* **WRITTEN PROBLEM**: Do not repeat pictures. Repeat exactly the lines of the listing below from its first line through the line with "COL=S.collection".
============
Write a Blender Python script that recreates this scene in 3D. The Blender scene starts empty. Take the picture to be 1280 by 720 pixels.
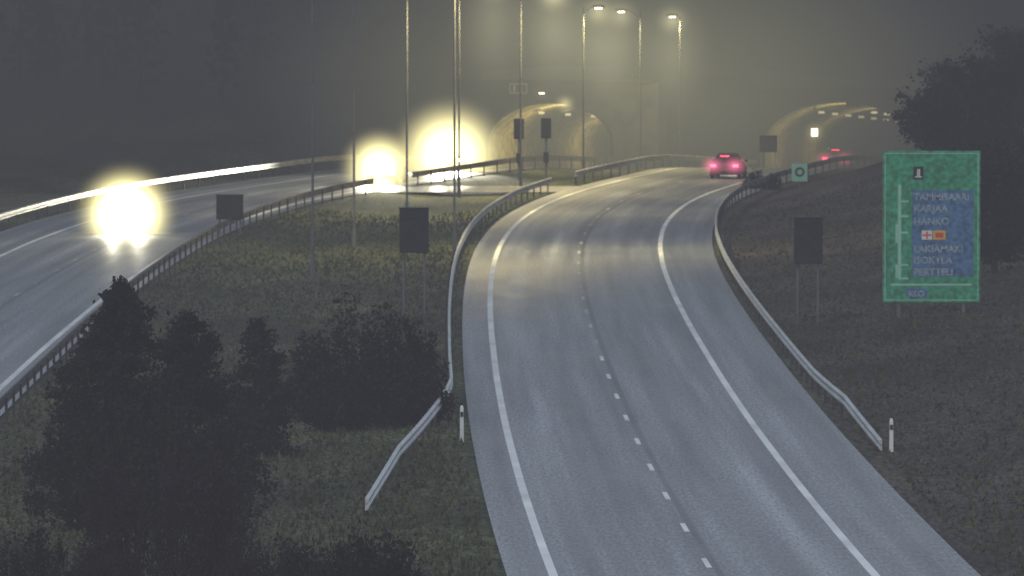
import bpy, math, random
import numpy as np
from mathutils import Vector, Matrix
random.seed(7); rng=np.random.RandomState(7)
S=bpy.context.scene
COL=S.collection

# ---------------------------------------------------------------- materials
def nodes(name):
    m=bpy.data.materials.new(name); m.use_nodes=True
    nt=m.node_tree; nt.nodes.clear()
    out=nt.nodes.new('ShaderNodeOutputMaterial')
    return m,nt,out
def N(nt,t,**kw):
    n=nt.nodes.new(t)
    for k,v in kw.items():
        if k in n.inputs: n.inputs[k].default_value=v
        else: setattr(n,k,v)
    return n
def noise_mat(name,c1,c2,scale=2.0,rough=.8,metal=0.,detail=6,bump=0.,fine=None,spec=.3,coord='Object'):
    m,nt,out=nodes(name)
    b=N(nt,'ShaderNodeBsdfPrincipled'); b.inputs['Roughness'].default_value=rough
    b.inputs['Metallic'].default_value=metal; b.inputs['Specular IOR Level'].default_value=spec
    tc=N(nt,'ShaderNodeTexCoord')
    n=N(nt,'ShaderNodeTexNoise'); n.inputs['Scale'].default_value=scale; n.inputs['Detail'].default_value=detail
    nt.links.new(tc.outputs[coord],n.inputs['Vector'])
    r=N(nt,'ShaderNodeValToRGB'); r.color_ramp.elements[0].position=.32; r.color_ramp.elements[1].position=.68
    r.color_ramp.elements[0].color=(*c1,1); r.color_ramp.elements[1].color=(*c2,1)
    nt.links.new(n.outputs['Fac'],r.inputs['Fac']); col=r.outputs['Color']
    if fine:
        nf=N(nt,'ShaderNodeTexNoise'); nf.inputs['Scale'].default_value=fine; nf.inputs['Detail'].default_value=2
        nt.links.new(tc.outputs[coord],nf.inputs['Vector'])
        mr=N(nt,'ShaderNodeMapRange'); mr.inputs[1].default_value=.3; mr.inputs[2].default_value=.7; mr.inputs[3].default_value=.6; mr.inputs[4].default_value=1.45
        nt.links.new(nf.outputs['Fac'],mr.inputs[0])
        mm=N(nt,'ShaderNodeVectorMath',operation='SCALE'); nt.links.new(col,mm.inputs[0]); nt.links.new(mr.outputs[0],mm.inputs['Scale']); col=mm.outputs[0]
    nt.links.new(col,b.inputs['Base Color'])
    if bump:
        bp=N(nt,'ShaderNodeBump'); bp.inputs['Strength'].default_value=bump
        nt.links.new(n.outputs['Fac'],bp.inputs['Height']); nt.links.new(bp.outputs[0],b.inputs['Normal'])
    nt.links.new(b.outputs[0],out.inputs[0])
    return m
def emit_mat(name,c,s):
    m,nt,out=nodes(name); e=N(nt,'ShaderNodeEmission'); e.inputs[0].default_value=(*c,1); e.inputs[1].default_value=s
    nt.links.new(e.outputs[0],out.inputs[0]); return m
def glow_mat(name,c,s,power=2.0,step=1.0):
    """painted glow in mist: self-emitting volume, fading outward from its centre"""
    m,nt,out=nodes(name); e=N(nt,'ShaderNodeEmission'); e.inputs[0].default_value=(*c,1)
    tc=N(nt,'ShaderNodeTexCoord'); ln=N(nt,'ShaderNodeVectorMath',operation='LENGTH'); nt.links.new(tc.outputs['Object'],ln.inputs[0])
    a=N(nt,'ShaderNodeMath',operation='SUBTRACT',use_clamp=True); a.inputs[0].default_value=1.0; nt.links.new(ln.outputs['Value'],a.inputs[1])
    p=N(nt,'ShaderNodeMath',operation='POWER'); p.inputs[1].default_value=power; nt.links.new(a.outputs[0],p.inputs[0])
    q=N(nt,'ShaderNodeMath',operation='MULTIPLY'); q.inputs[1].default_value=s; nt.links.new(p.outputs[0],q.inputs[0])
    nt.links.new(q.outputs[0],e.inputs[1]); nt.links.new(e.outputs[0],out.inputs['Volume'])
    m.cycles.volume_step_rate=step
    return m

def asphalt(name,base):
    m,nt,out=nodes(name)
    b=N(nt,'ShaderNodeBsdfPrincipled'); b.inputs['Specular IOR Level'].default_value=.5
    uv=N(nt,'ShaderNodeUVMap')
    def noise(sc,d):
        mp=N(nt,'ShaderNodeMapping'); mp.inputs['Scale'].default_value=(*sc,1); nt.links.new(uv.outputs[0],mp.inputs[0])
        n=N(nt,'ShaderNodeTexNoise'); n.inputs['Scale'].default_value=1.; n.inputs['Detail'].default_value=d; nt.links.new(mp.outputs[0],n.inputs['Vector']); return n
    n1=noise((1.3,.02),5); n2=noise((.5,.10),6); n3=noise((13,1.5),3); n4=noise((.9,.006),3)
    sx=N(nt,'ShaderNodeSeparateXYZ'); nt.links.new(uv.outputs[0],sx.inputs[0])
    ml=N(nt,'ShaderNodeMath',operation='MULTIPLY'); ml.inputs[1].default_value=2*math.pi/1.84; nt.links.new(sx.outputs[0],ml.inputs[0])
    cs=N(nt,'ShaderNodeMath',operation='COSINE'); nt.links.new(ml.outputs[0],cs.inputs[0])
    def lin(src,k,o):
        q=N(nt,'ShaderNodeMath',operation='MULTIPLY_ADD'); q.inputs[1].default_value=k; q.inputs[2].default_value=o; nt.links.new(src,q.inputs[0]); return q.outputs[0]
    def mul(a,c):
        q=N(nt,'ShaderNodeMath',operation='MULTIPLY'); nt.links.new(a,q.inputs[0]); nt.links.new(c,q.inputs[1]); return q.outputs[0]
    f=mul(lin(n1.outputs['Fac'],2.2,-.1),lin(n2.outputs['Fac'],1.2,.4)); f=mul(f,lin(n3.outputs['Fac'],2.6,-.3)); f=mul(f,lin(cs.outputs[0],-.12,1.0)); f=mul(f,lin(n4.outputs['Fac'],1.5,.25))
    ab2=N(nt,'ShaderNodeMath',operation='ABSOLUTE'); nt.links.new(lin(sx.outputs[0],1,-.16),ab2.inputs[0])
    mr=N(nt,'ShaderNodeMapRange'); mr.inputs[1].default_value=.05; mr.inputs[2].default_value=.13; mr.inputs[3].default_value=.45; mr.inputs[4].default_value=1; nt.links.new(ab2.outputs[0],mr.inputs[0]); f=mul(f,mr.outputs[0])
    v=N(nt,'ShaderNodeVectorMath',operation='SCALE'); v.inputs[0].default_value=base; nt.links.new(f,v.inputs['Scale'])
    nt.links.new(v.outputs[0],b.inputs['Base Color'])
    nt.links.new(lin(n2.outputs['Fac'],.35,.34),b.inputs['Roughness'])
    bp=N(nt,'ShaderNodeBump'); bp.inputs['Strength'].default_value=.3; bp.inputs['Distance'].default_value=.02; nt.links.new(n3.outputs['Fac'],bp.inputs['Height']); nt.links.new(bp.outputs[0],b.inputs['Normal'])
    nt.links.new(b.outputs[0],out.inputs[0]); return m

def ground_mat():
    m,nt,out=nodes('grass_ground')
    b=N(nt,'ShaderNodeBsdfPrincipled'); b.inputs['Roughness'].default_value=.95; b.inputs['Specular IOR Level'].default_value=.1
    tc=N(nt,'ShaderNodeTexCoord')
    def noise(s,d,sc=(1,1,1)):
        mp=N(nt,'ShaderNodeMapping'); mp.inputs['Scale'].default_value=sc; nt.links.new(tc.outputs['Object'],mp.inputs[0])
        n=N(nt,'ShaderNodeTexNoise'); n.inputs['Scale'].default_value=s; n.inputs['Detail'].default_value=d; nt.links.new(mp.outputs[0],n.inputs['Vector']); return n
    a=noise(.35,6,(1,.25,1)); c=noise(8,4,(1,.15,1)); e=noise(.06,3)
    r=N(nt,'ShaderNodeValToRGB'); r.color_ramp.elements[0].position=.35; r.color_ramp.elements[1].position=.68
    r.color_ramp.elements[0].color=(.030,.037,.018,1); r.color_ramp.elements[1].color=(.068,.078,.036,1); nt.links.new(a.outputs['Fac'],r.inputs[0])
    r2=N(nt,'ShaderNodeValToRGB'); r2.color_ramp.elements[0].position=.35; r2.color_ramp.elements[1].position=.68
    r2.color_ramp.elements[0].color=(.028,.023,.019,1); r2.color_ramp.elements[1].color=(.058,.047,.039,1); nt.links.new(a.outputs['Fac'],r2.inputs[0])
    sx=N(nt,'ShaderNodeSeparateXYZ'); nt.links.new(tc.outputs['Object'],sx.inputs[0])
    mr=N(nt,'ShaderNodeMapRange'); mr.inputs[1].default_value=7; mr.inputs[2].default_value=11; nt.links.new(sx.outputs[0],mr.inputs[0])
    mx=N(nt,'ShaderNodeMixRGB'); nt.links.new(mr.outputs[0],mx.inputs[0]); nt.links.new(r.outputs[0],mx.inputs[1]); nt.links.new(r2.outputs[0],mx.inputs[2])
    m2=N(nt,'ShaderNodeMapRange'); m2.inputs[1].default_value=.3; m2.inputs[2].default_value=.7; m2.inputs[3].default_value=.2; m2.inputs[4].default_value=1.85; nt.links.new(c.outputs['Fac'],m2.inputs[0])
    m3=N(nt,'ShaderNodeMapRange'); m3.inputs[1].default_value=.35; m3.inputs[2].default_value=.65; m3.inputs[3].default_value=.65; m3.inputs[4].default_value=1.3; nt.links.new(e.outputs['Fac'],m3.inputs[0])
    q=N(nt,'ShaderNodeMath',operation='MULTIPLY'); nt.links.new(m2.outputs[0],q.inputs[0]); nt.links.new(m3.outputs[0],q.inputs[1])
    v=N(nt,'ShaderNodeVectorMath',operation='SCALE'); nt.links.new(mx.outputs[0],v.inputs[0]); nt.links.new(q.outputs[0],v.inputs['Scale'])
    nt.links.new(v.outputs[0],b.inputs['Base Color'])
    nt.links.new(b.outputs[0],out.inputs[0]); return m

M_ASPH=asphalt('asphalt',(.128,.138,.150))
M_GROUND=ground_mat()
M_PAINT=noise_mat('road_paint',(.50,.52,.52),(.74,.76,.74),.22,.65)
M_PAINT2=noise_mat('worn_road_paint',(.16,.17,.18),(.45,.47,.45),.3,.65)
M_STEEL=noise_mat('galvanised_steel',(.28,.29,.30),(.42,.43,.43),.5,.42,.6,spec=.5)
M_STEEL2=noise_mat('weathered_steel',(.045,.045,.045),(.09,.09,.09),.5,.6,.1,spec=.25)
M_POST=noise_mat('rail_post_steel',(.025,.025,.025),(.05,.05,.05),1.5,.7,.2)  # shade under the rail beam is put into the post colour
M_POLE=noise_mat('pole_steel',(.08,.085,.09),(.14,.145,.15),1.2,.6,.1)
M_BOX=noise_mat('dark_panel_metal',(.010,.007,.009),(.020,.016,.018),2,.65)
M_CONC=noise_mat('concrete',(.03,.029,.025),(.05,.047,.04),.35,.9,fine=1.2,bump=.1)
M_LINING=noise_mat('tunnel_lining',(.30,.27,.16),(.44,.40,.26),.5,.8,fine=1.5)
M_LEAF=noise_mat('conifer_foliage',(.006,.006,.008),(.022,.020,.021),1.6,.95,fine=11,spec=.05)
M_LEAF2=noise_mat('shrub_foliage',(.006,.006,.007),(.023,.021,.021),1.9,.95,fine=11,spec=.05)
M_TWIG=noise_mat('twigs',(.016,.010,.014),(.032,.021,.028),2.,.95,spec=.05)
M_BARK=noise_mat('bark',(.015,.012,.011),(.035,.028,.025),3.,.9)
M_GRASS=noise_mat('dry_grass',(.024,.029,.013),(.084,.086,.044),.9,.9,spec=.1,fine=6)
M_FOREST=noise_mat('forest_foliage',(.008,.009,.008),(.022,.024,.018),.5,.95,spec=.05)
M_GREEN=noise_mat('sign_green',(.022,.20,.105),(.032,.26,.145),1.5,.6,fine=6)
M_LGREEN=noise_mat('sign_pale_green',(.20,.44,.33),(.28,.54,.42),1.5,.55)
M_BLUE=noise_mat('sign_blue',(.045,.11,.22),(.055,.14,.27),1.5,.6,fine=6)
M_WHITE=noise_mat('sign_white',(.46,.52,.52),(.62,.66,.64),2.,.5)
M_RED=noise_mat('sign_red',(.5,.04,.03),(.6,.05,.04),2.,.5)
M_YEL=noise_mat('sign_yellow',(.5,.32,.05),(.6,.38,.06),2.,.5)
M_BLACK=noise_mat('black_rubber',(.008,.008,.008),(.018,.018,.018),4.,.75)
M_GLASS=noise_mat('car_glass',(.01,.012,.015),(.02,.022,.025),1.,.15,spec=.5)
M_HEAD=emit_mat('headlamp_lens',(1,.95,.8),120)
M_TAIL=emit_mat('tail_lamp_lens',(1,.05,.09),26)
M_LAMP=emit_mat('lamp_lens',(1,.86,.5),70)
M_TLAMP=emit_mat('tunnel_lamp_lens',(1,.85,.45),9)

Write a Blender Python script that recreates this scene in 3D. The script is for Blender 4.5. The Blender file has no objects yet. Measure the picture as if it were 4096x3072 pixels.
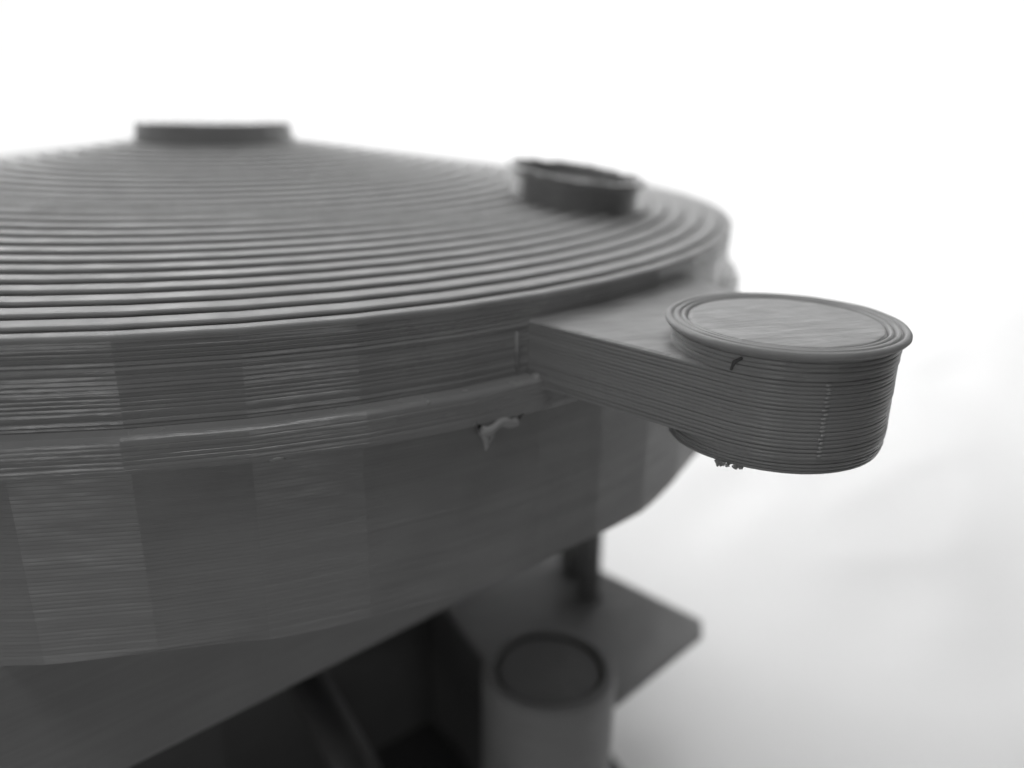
============
* **RESPONSE TO THE EXERCISE**:
Write a Blender Python script that recreates this scene in 3D. The Blender scene starts empty. Take the picture to be 1280 by 720 pixels.
import bpy, math, random
import numpy as np
from mathutils import Vector, Matrix
random.seed(7); rng=np.random.RandomState(7)
S=bpy.context.scene
COL=S.collection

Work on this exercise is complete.